More than eight decades after it was installed, a memorial to the three 19th-century sibling novelists in London’s Westminster Abbey was amended Thursday to restore the diaereses – the two dots over the e in their surname.

The dots — which indicate that the name is pronounced “brontay” rather than “bront” — were omitted when the stone tablet commemorating Charlotte, Emily and Anne was erected in the abbey’s Poets’ Corner in October 1939, just after the outbreak of World War II.

They were restored after Brontë historian Sharon Wright, editor of the Brontë Society Gazette, raised the issue with Dean of Westminster David Hoyle.
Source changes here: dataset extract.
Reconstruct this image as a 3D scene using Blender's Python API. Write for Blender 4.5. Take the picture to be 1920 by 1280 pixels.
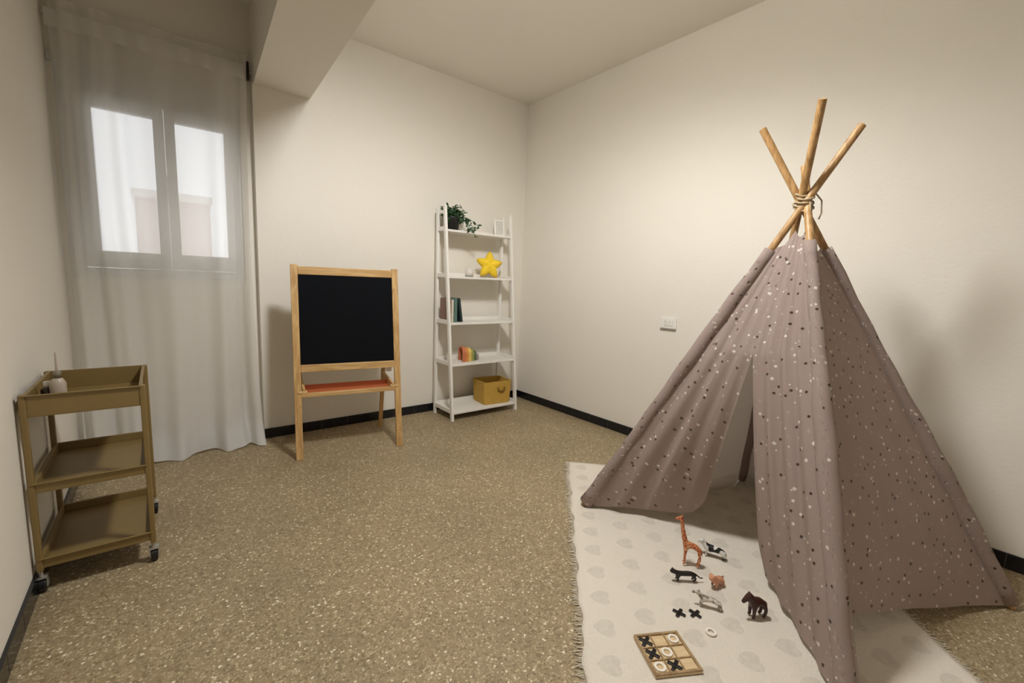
import bpy, bmesh, math, random
from mathutils import Vector, Matrix, Euler, noise
random.seed(7)
PI = math.pi
sc = bpy.context.scene
for o in list(bpy.data.objects): bpy.data.objects.remove(o)
COL = sc.collection

# ------------------------------------------------------------------ camera
cam = bpy.data.objects.new('camera', bpy.data.cameras.new('camera'))
cam.data.sensor_width = 36; cam.data.sensor_fit = 'HORIZONTAL'; cam.data.lens = 15.435
cam.data.clip_start = 0.02
CZ = 1.17
X_ = Vector((0.780, 0.052, -0.623)).normalized()
Y_ = Vector((-0.624, 0.126, -0.771)); Y_ = (Y_ - X_*Y_.dot(X_)).normalized()
Z_ = X_.cross(Y_)
cam.matrix_world = Matrix.Translation((0, 0, CZ)) @ Matrix((X_, Y_, Z_)).to_4x4()
COL.objects.link(cam); sc.camera = cam

# ------------------------------------------------------------------ view, sky, lamp
sc.view_settings.view_transform = 'Standard'; sc.view_settings.look = 'None'
sc.view_settings.gamma = 1; sc.view_settings.use_curve_mapping = False
sc.view_settings.exposure = 0.23
world = bpy.data.worlds.new('sky'); sc.world = world; world.use_nodes = True
bg = world.node_tree.nodes['Background']
bg.inputs['Color'].default_value = (0.95, 0.975, 1.0, 1); bg.inputs['Strength'].default_value = 1.5
LX, LY, LZ = 1.02, 1.23, 2.735
def light(name, kind, loc, power, color, size, rot=(0, 0, 0)):
    d = bpy.data.lights.new(name, kind); d.energy = power; d.color = color
    if kind == 'AREA': d.shape = 'DISK'; d.size = size
    else: d.shadow_soft_size = size
    if kind == 'SPOT': d.spot_size = math.radians(176); d.spot_blend = 0.6
    o = bpy.data.objects.new(name, d); o.location = loc; o.rotation_euler = rot; COL.objects.link(o); return o
WARM = (1.0, 1.0, 1.0)
light('lamp_light', 'SPOT', (LX, LY, LZ-0.05), 152, WARM, 0.15, (math.radians(10), 0, 0))
light('lamp_upward_light', 'POINT', (LX, LY, LZ+0.07), 15, WARM, 0.05)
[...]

The abbey asked its stonemason to tap in the dots and its conservator to paint them.

“There’s no paper record for anyone complaining about this or mentioning this, so I just wanted to put it right, really,” Wright said. “These three Yorkshire women deserve their place here, but they also deserve to have their name spelled correctly.”

It’s believed the writers’ Irish father Patrick changed the spelling of his surname from Brunty or Prunty when he went to university in England.
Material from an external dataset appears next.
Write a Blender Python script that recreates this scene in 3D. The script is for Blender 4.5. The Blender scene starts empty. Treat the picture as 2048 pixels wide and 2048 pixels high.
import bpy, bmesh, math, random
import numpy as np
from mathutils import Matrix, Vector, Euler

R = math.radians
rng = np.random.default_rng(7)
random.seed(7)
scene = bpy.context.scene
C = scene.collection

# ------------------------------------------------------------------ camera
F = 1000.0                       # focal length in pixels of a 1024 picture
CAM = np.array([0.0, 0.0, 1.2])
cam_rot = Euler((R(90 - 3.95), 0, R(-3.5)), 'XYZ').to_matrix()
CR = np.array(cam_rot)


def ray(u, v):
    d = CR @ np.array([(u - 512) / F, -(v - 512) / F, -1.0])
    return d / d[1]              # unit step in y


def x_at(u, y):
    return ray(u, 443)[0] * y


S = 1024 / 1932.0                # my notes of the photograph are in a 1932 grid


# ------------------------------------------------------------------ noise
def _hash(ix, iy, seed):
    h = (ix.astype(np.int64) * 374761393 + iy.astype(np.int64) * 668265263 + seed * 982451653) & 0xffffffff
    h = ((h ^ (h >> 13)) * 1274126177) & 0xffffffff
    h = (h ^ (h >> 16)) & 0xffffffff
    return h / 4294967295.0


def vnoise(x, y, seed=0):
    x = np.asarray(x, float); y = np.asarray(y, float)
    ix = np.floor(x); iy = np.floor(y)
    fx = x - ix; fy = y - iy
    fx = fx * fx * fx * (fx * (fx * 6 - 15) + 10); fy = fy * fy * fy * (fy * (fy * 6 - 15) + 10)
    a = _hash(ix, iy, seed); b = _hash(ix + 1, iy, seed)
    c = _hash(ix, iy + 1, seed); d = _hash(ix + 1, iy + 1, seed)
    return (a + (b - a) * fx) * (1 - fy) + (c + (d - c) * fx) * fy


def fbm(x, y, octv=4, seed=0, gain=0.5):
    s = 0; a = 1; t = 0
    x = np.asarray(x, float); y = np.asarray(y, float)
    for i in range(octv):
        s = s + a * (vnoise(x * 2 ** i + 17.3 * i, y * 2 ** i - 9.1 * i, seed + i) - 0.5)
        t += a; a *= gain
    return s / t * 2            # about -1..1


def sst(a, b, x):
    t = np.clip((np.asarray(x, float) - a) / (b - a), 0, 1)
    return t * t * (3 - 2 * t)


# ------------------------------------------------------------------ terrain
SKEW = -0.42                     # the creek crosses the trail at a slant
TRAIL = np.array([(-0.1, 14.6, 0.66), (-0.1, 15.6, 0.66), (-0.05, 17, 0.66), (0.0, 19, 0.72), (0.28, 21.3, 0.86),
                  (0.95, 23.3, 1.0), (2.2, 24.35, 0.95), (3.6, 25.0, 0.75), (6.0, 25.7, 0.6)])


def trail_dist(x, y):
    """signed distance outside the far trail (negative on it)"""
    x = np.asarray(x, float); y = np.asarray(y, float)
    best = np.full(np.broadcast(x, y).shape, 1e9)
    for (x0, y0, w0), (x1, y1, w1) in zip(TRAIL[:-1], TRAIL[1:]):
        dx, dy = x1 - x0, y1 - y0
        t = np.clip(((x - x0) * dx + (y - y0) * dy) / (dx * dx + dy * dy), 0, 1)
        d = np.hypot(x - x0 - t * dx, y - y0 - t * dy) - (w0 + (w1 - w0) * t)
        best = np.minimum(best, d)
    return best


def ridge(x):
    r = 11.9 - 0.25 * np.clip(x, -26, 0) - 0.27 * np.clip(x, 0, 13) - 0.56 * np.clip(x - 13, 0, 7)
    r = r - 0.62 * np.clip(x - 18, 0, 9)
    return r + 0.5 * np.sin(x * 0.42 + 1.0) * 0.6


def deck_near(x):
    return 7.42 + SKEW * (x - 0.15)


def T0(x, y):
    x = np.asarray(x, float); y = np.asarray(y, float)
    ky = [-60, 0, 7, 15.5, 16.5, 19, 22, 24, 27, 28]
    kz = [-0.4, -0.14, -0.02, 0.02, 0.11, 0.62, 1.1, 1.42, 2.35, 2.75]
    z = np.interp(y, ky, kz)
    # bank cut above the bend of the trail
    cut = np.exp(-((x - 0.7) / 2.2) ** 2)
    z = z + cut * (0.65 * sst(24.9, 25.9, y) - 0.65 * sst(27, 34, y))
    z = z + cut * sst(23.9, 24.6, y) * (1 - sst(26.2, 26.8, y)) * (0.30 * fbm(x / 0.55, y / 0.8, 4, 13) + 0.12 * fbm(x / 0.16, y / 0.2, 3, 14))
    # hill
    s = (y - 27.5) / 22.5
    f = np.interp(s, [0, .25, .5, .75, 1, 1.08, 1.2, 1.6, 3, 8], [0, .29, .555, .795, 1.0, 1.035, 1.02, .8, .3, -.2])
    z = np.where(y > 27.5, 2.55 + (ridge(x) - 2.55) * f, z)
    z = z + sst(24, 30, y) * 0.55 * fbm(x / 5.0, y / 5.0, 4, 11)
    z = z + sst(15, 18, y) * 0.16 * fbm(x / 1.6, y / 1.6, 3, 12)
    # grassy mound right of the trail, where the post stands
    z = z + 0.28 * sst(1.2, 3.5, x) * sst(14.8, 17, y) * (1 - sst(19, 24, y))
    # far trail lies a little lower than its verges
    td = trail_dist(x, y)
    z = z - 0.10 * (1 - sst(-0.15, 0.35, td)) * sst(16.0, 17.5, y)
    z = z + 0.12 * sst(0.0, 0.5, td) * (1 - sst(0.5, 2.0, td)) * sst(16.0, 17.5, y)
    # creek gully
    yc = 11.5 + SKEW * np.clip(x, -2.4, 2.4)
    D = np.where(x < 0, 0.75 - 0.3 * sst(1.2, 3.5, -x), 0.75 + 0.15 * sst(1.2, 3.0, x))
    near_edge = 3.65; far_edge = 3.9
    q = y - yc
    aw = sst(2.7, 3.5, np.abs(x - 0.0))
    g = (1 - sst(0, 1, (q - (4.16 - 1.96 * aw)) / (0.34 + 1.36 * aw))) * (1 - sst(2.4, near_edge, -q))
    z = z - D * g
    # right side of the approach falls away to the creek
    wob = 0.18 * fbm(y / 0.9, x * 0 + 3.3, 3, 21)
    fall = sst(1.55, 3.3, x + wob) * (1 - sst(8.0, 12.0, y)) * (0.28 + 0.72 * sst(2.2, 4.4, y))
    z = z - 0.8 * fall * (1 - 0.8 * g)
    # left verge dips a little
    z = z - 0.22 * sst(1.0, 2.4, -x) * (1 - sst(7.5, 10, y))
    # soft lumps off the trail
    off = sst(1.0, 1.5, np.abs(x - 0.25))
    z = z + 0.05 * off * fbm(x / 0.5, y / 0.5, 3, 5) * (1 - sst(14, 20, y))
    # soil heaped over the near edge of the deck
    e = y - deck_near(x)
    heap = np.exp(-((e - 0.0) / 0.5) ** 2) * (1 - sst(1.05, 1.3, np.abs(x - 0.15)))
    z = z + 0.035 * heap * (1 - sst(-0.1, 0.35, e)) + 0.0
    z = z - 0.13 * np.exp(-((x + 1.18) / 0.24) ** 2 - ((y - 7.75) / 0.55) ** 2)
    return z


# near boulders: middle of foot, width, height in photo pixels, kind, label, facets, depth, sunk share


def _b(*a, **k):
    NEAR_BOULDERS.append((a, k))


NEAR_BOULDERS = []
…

Raised on the wild Yorkshire moors, all three sisters died before they were 40, leaving enduring novels including Charlotte’s “Jane Eyre,” Emily’s “Wuthering Heights” and Anne’s “The Tenant of Wildfell Hall.”

Rebecca Yorke, director of the Brontë Society, welcomed the restoration.

“As the Brontës and their work are loved and respected all over the world, it’s entirely appropriate that their name is spelled correctly on their memorial,” she said.